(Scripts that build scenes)

--- start ---

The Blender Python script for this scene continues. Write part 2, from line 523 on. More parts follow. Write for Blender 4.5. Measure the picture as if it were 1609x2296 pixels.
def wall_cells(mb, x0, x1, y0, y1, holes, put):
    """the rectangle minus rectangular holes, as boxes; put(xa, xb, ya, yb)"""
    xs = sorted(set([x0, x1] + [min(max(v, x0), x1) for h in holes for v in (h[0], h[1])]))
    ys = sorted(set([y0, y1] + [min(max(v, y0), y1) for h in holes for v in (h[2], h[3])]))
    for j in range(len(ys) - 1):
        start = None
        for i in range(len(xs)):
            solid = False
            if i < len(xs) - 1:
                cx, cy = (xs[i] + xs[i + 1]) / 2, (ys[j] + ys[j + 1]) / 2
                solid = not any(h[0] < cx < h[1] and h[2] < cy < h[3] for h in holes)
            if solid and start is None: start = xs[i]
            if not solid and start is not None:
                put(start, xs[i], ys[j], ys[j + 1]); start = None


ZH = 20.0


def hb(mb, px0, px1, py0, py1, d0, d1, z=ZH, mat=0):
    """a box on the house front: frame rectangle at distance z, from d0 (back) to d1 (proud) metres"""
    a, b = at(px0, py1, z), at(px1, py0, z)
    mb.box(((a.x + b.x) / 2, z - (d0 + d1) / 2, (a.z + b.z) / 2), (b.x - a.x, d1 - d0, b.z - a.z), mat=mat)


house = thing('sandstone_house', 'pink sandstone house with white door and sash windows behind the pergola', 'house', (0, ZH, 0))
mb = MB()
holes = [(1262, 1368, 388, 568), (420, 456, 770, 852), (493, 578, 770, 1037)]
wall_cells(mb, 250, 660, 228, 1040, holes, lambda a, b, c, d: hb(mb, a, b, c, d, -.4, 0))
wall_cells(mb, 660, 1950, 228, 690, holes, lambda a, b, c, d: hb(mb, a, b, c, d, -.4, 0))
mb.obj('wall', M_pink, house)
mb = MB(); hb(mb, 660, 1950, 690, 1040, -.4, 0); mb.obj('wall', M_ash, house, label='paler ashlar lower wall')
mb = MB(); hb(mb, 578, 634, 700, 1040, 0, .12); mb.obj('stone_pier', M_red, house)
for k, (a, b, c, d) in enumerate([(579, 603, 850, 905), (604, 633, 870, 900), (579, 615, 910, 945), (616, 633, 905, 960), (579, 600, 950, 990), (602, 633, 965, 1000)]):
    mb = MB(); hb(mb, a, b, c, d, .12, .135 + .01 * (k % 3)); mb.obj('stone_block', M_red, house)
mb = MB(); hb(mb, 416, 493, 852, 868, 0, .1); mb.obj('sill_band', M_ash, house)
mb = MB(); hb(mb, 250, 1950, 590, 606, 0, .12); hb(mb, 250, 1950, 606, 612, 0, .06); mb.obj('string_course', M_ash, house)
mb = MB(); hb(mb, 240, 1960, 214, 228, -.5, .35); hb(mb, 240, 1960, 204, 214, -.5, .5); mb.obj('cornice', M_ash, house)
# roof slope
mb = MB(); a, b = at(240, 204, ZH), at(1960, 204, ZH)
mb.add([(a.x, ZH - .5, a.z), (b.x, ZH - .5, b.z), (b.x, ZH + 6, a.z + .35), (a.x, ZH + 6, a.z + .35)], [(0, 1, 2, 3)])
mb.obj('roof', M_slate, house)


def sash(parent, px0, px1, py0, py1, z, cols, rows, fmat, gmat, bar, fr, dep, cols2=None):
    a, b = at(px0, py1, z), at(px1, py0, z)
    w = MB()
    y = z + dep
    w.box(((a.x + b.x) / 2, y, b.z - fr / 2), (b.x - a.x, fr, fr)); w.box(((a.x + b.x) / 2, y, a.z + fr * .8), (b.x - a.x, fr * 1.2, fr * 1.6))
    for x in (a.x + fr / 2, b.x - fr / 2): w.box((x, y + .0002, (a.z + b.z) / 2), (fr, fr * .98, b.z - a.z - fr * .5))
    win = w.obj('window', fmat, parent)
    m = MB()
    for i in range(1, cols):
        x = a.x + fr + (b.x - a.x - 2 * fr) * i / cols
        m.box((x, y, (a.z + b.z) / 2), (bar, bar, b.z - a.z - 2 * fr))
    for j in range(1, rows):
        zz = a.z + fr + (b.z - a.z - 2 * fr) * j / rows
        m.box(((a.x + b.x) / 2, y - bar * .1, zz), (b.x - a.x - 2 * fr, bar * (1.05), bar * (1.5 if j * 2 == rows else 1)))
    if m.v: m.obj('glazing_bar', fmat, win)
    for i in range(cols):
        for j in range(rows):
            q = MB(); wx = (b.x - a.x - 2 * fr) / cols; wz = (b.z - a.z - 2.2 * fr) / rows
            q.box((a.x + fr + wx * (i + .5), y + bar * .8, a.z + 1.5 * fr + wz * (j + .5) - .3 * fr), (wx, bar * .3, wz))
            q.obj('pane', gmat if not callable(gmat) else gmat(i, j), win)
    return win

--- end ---
--- start ---

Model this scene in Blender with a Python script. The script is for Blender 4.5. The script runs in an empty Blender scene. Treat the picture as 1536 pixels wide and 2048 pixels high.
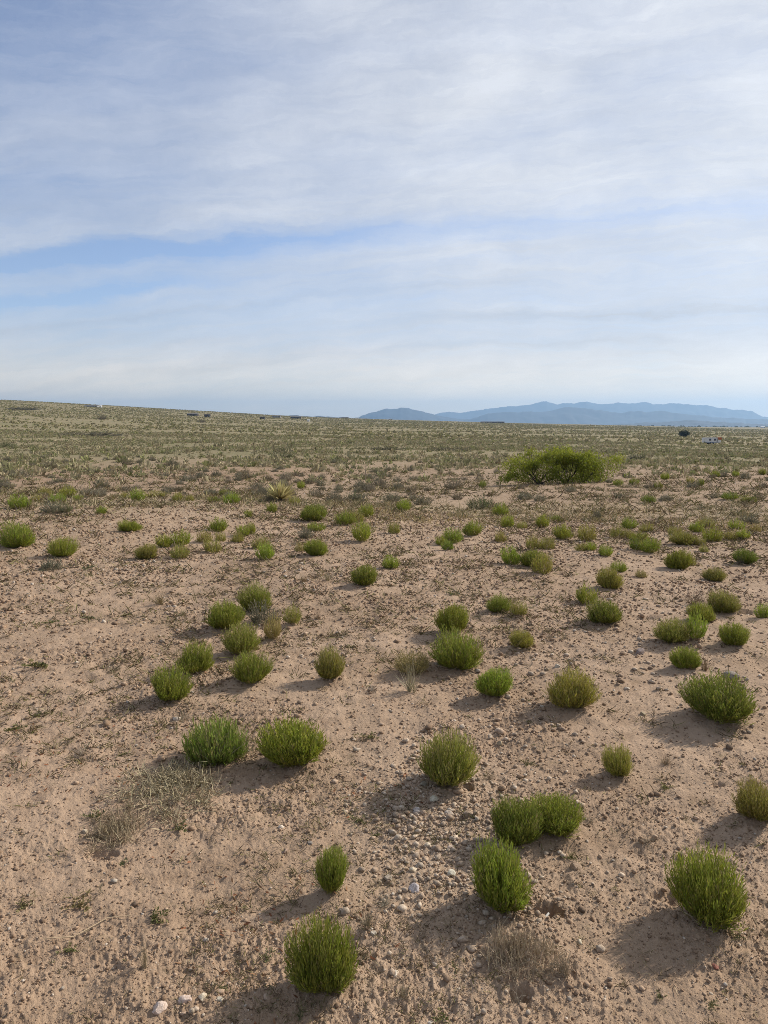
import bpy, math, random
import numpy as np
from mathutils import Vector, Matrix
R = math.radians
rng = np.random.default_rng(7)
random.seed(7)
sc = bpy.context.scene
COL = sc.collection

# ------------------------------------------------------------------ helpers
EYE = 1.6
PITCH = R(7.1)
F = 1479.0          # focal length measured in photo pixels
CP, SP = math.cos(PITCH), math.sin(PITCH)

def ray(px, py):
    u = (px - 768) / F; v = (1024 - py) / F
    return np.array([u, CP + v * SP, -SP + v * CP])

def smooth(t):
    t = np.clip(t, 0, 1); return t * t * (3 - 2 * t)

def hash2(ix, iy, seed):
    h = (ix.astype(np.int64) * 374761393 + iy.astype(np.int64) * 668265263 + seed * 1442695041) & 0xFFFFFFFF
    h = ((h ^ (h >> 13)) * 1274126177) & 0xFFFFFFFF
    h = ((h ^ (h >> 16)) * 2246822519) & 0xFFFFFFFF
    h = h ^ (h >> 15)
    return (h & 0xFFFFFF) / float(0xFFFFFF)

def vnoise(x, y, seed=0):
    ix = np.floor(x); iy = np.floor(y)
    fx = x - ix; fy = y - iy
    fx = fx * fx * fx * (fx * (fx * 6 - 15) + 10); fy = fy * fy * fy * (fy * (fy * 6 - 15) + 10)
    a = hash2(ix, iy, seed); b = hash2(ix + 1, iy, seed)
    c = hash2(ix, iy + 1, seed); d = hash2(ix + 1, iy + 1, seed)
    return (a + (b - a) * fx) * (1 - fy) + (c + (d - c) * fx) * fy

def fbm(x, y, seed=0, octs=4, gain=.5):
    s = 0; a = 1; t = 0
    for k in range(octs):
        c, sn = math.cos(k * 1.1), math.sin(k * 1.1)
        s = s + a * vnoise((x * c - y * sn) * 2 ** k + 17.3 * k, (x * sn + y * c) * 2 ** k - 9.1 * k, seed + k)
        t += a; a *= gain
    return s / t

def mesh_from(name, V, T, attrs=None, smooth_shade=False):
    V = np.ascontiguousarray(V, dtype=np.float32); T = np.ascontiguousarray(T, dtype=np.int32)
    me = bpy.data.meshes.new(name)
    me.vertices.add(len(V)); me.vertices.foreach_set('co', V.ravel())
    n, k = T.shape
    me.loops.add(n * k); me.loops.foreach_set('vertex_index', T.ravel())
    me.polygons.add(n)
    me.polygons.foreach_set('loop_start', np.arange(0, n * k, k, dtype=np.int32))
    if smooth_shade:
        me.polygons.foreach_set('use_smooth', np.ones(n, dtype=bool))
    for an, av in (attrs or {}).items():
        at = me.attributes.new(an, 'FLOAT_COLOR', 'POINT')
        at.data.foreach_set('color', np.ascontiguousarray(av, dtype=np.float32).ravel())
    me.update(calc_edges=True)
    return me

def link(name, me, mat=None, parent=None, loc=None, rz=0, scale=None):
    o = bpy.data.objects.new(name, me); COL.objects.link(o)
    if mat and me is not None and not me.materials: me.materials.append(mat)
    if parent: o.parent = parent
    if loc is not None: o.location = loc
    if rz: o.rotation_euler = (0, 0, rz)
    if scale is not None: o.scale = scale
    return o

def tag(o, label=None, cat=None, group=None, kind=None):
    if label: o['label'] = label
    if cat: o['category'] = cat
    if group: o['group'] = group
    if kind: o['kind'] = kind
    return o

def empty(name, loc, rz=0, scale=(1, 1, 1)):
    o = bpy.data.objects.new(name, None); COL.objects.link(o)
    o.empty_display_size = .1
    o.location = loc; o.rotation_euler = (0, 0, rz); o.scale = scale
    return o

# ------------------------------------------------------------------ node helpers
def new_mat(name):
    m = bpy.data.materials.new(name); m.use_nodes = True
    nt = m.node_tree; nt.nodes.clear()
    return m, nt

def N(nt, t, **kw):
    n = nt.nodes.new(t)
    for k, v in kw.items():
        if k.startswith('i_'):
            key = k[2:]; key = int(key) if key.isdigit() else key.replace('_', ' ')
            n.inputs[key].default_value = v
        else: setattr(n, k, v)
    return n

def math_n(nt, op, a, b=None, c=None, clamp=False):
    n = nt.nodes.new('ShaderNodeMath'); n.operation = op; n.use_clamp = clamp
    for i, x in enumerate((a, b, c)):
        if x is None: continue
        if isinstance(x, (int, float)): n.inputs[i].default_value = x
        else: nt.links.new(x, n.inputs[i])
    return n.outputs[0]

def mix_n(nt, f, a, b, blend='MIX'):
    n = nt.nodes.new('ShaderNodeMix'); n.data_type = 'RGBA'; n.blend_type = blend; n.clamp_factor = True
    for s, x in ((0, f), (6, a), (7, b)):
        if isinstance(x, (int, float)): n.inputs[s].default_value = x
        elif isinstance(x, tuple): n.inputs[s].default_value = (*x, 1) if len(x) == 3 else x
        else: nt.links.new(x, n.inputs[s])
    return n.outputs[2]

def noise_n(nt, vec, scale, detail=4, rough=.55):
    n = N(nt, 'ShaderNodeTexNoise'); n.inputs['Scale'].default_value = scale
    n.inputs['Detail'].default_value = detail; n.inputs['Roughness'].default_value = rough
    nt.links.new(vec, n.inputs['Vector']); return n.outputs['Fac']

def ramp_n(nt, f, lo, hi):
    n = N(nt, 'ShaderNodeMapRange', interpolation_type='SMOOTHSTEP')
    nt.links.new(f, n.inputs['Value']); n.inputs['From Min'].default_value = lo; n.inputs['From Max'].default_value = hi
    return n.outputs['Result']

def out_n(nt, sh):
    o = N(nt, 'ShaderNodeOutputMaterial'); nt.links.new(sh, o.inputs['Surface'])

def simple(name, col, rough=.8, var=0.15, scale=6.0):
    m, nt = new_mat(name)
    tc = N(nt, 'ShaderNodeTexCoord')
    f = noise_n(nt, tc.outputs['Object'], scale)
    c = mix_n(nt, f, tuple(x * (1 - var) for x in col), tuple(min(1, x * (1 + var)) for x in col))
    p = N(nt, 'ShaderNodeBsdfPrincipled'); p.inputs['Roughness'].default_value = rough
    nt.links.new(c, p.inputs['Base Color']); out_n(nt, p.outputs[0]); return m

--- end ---
--- start ---

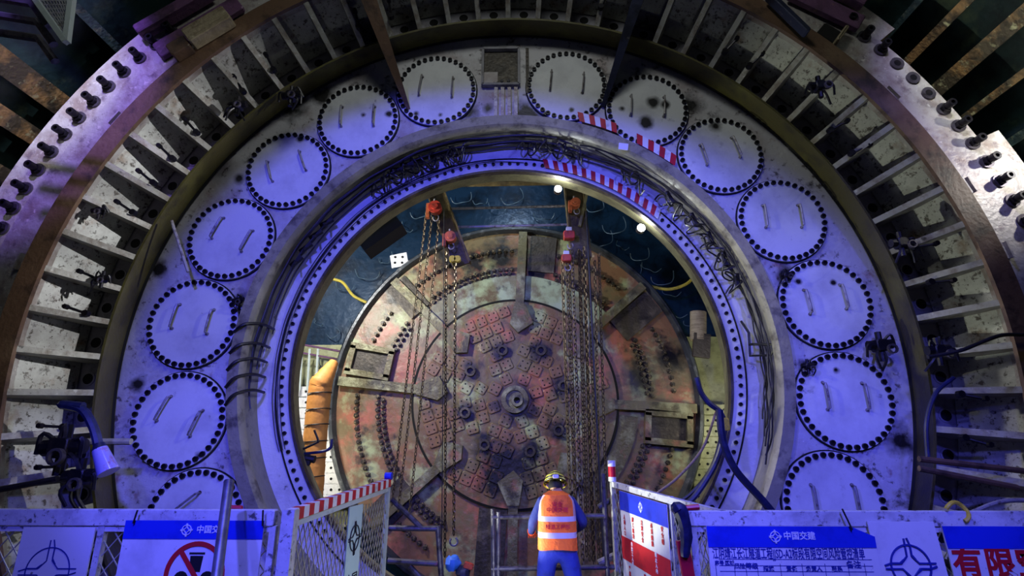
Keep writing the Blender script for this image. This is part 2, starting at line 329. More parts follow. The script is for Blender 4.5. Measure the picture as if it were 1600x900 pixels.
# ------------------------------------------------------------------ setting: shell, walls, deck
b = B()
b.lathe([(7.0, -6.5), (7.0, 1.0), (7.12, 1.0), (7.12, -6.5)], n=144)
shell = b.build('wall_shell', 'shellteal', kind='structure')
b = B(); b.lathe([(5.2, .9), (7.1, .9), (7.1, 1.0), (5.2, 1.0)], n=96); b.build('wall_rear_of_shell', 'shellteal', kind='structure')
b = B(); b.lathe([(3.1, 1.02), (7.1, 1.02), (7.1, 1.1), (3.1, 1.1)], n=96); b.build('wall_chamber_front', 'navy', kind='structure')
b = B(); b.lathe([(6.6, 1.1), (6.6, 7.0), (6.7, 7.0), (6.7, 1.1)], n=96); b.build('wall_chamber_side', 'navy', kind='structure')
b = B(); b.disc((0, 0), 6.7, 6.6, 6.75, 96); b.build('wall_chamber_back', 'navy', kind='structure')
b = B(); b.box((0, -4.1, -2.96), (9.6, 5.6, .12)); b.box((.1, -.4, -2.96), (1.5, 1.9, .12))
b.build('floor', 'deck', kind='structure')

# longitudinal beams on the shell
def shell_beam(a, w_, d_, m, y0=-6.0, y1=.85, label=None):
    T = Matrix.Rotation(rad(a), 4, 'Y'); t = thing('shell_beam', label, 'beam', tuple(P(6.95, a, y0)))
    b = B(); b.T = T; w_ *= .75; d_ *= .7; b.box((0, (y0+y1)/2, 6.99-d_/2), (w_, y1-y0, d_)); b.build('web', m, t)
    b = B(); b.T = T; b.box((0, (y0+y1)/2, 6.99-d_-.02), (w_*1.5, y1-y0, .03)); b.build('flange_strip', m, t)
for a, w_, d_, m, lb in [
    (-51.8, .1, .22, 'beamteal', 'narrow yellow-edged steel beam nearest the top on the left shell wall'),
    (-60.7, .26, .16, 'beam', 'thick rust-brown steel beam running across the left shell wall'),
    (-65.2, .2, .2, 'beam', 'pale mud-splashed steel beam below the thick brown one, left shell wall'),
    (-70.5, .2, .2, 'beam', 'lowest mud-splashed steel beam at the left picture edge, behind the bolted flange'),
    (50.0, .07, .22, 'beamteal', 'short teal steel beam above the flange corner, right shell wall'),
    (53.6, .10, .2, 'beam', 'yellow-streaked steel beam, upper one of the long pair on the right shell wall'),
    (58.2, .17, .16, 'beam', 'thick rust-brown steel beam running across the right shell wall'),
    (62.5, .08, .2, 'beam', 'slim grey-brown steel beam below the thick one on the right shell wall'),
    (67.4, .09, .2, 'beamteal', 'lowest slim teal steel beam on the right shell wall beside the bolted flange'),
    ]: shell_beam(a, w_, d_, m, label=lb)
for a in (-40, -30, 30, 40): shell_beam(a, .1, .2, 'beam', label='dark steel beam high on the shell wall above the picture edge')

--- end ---

Begin with the line that contains "Model this scene" and end with the line that contains "return s / t"; write out both and all lines between exactly, but no pictures.

_Result_:
Model this scene in Blender with a Python script. The script is for Blender 4.5. The script runs in an empty Blender scene. Treat the picture as 1536 pixels wide and 2048 pixels high.
import bpy, math, random
import numpy as np
from mathutils import Vector, Matrix
R = math.radians
rng = np.random.default_rng(7)
random.seed(7)
sc = bpy.context.scene
COL = sc.collection

# ------------------------------------------------------------------ helpers
EYE = 1.6
PITCH = R(7.1)
F = 1479.0          # focal length measured in photo pixels
CP, SP = math.cos(PITCH), math.sin(PITCH)

def ray(px, py):
    u = (px - 768) / F; v = (1024 - py) / F
    return np.array([u, CP + v * SP, -SP + v * CP])

def smooth(t):
    t = np.clip(t, 0, 1); return t * t * (3 - 2 * t)

def hash2(ix, iy, seed):
    h = (ix.astype(np.int64) * 374761393 + iy.astype(np.int64) * 668265263 + seed * 1442695041) & 0xFFFFFFFF
    h = ((h ^ (h >> 13)) * 1274126177) & 0xFFFFFFFF
    h = ((h ^ (h >> 16)) * 2246822519) & 0xFFFFFFFF
    h = h ^ (h >> 15)
    return (h & 0xFFFFFF) / float(0xFFFFFF)

def vnoise(x, y, seed=0):
    ix = np.floor(x); iy = np.floor(y)
    fx = x - ix; fy = y - iy
    fx = fx * fx * fx * (fx * (fx * 6 - 15) + 10); fy = fy * fy * fy * (fy * (fy * 6 - 15) + 10)
    a = hash2(ix, iy, seed); b = hash2(ix + 1, iy, seed)
    c = hash2(ix, iy + 1, seed); d = hash2(ix + 1, iy + 1, seed)
    return (a + (b - a) * fx) * (1 - fy) + (c + (d - c) * fx) * fy

def fbm(x, y, seed=0, octs=4, gain=.5):
    s = 0; a = 1; t = 0
    for k in range(octs):
        c, sn = math.cos(k * 1.1), math.sin(k * 1.1)
        s = s + a * vnoise((x * c - y * sn) * 2 ** k + 17.3 * k, (x * sn + y * c) * 2 ** k - 9.1 * k, seed + k)
        t += a; a *= gain
    return s / t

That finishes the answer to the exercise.